§ **Instructions for the task**:
Which lines fall between the line holding "Reconstruct this image" and the line holding "R = math.radians", inclusive? Retype them exactly, without the pictures, and add nothing else.

§ **Dataset entries**:
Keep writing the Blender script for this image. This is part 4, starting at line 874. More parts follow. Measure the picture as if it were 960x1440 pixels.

==

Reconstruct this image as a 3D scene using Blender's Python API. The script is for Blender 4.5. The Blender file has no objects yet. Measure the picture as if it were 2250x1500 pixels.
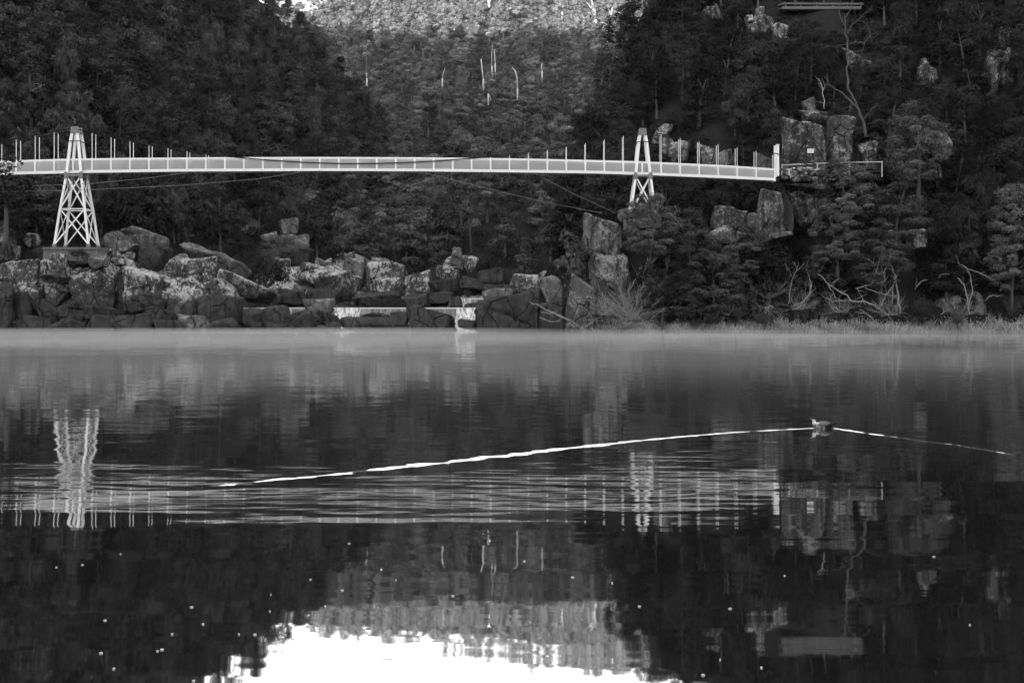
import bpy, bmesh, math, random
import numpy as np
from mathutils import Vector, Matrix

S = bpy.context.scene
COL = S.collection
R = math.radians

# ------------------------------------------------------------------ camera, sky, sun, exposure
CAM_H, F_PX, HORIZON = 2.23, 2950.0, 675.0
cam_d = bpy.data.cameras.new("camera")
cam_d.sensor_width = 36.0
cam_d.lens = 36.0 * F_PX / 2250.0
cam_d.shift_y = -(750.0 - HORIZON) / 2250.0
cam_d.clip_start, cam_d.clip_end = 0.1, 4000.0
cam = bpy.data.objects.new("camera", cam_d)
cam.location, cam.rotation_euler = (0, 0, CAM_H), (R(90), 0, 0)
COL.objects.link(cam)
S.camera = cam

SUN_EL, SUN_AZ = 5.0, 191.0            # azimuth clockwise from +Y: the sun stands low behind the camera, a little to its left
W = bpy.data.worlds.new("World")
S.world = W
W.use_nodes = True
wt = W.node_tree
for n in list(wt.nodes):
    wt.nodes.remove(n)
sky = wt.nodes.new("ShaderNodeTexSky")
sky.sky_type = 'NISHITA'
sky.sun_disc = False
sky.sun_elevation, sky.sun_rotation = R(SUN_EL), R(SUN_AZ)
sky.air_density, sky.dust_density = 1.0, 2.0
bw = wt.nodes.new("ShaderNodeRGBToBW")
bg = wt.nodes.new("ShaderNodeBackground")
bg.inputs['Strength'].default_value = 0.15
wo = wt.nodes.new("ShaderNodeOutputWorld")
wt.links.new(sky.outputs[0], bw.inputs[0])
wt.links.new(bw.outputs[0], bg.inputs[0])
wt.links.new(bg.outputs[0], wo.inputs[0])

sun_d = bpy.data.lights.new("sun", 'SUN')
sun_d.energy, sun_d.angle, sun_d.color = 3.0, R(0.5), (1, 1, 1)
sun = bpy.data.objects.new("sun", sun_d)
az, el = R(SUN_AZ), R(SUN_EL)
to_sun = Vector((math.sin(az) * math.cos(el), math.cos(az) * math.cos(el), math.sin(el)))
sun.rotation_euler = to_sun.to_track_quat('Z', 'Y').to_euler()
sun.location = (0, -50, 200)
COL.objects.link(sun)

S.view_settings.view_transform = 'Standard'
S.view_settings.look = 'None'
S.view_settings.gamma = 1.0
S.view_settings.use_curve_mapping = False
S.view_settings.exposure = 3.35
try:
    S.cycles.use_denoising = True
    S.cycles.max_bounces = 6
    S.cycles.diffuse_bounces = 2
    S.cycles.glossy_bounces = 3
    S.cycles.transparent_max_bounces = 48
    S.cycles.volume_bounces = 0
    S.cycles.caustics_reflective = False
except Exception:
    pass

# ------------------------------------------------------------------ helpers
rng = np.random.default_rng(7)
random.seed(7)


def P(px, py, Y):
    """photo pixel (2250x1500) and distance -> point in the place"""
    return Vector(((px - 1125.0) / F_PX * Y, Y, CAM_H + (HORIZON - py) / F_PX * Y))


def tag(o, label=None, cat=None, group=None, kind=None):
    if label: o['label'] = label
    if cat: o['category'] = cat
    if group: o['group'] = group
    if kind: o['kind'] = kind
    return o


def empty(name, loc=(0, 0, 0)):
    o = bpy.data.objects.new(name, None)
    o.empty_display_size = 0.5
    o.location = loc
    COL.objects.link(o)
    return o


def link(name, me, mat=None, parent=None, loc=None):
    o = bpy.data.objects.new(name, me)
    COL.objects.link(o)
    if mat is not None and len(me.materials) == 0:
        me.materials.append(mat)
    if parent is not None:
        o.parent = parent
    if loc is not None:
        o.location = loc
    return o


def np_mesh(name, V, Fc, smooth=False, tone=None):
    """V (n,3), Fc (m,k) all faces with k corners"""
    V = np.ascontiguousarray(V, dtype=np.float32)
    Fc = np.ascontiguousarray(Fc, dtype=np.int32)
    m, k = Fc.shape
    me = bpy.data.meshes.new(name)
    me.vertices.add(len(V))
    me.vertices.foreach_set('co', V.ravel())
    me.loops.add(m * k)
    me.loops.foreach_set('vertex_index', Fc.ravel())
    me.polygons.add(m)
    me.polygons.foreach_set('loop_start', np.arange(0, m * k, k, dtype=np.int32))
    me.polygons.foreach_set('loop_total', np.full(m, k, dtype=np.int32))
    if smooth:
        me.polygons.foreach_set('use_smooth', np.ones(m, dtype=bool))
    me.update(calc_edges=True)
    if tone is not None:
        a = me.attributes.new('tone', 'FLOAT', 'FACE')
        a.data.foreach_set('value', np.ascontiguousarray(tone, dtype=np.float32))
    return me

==

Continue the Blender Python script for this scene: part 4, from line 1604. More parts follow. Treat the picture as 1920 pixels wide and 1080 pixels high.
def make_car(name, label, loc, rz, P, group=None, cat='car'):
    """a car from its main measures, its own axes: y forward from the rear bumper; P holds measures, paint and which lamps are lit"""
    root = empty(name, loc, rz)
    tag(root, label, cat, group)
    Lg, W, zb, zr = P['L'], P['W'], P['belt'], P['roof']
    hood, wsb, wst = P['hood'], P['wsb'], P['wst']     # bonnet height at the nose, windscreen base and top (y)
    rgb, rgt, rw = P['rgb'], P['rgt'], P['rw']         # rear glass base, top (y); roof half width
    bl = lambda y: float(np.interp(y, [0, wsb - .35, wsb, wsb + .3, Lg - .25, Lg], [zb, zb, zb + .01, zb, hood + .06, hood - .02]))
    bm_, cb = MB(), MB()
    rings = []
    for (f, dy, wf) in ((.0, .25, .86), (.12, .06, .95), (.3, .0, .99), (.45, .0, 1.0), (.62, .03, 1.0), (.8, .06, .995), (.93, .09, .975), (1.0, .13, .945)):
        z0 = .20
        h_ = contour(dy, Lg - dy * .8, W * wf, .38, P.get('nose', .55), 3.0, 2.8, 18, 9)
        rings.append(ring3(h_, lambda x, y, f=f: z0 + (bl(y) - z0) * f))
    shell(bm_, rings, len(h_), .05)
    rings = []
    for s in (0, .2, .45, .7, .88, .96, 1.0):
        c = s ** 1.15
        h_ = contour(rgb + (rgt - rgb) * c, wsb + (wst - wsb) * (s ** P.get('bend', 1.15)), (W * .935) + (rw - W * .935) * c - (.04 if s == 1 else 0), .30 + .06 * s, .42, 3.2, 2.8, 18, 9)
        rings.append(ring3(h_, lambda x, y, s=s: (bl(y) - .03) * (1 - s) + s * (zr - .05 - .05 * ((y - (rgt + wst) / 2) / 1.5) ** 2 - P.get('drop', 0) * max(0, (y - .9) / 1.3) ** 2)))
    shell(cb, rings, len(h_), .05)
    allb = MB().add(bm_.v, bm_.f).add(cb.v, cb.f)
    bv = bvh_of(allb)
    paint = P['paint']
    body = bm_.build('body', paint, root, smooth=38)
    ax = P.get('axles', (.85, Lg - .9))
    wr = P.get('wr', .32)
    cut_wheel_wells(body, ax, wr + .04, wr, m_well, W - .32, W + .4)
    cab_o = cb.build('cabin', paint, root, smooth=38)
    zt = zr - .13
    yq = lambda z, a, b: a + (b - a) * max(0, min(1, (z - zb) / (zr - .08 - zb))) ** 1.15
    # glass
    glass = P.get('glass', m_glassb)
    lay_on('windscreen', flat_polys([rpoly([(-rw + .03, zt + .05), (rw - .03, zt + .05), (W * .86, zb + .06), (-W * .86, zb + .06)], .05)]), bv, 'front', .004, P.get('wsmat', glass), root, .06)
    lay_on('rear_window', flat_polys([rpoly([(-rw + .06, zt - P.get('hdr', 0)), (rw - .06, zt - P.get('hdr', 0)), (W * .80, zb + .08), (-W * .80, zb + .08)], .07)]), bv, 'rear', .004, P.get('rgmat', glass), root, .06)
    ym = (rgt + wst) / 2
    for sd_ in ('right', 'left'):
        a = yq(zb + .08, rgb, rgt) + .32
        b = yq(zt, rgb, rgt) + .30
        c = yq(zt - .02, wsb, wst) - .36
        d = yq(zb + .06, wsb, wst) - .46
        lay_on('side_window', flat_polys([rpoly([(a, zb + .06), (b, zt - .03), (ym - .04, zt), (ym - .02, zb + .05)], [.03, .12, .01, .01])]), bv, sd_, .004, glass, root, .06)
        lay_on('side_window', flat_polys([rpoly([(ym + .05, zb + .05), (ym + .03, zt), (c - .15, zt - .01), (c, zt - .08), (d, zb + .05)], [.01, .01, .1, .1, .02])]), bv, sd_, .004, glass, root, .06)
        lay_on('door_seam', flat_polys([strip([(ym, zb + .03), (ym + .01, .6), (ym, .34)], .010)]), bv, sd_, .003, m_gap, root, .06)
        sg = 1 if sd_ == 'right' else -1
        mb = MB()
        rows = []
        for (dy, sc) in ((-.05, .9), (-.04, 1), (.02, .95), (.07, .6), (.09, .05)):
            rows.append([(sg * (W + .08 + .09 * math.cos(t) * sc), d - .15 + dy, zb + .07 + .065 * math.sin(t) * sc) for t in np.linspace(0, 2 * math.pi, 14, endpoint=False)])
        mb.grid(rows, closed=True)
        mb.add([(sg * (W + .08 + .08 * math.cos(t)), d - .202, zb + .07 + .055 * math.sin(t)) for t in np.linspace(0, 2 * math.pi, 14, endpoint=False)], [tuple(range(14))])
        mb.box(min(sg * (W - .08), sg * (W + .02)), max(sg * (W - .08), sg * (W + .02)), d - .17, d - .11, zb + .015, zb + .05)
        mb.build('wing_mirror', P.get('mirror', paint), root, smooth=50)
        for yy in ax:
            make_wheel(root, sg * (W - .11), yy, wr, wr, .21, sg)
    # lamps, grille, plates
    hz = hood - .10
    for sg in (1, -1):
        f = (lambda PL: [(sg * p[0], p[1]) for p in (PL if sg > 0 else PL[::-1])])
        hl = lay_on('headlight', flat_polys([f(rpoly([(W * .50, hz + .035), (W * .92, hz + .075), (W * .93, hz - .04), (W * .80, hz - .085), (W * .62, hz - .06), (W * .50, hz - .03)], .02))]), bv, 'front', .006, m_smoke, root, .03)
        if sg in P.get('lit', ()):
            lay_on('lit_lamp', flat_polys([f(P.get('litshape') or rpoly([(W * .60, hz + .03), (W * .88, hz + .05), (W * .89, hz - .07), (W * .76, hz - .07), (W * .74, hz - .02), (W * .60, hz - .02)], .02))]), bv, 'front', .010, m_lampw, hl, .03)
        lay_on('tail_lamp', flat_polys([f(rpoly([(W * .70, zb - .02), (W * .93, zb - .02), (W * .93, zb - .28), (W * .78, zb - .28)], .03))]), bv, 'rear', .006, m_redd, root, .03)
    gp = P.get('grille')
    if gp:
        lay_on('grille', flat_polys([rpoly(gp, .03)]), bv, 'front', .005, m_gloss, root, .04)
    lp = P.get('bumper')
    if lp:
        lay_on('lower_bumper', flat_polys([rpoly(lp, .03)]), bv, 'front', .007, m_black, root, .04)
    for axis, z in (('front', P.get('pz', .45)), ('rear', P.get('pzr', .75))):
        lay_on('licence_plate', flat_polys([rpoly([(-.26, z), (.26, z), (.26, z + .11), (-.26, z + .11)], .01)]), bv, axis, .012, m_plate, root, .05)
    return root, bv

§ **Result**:
Reconstruct this image as a 3D scene using Blender's Python API. The script is for Blender 4.5. The Blender file has no objects yet. Measure the picture as if it were 2250x1500 pixels.
import bpy, bmesh, math, random
import numpy as np
from mathutils import Vector, Matrix

S = bpy.context.scene
COL = S.collection
R = math.radians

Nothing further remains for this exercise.